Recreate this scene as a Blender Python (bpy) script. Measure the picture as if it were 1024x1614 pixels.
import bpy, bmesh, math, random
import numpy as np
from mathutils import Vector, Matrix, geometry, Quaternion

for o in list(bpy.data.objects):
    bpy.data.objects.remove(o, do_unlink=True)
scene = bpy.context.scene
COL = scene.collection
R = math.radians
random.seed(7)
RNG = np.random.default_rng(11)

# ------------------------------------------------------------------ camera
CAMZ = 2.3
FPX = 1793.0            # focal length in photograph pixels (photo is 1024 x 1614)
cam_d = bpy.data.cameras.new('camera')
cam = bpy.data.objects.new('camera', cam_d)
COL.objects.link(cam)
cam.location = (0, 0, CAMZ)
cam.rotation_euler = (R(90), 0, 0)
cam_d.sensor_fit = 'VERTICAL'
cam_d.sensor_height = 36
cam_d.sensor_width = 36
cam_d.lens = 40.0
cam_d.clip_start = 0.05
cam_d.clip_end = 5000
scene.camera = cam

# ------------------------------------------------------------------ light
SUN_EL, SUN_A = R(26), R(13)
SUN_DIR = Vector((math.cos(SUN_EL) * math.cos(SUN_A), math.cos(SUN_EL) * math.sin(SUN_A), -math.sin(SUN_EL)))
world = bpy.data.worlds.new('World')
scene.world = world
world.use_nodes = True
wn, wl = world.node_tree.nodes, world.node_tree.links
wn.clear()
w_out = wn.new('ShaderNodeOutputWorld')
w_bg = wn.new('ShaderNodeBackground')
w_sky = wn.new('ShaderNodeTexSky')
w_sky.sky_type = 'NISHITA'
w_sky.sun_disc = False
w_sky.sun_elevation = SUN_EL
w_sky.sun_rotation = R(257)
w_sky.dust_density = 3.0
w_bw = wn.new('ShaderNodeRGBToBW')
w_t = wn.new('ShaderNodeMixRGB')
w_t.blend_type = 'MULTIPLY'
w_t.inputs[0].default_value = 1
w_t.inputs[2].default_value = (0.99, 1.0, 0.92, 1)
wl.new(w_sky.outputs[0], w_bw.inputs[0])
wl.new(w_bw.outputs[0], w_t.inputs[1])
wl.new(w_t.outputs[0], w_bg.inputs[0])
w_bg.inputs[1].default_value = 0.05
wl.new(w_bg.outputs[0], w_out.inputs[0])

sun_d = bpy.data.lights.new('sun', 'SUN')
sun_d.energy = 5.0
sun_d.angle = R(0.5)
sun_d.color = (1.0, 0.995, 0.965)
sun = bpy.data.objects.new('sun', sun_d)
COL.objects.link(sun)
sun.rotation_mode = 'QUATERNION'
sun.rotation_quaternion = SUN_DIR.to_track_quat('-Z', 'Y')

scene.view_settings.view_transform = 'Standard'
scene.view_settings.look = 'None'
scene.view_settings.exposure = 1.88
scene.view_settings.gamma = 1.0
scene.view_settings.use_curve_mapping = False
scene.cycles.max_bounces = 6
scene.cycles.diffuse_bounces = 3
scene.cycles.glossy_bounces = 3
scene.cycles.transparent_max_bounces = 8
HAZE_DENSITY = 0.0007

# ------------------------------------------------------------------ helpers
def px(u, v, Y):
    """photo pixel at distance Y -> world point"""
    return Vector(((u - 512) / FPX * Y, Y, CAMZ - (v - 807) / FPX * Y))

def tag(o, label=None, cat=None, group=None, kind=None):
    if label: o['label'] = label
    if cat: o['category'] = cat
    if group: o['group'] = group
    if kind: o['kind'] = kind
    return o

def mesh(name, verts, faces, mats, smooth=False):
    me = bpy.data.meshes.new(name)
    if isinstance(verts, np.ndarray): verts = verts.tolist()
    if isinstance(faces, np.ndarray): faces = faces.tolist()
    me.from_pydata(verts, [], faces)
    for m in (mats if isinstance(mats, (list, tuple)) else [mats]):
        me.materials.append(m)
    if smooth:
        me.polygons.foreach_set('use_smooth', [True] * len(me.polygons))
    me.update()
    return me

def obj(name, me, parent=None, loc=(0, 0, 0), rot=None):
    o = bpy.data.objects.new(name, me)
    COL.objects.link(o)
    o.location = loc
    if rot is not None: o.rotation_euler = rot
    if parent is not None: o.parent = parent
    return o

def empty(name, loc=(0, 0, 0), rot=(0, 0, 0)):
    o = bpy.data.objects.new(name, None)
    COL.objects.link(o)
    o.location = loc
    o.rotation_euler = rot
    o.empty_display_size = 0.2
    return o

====

* _WHAT TO WORK ON_
Extract the first line above and each line after it up to and including the one with "RNG = np.random.default_rng(11)", please, exactly and with nothing else.

* _OUTPUT OF THE TASK_
Recreate this scene as a Blender Python (bpy) script. Measure the picture as if it were 1024x1614 pixels.
import bpy, bmesh, math, random
import numpy as np
from mathutils import Vector, Matrix, geometry, Quaternion

for o in list(bpy.data.objects):
    bpy.data.objects.remove(o, do_unlink=True)
scene = bpy.context.scene
COL = scene.collection
R = math.radians
random.seed(7)
RNG = np.random.default_rng(11)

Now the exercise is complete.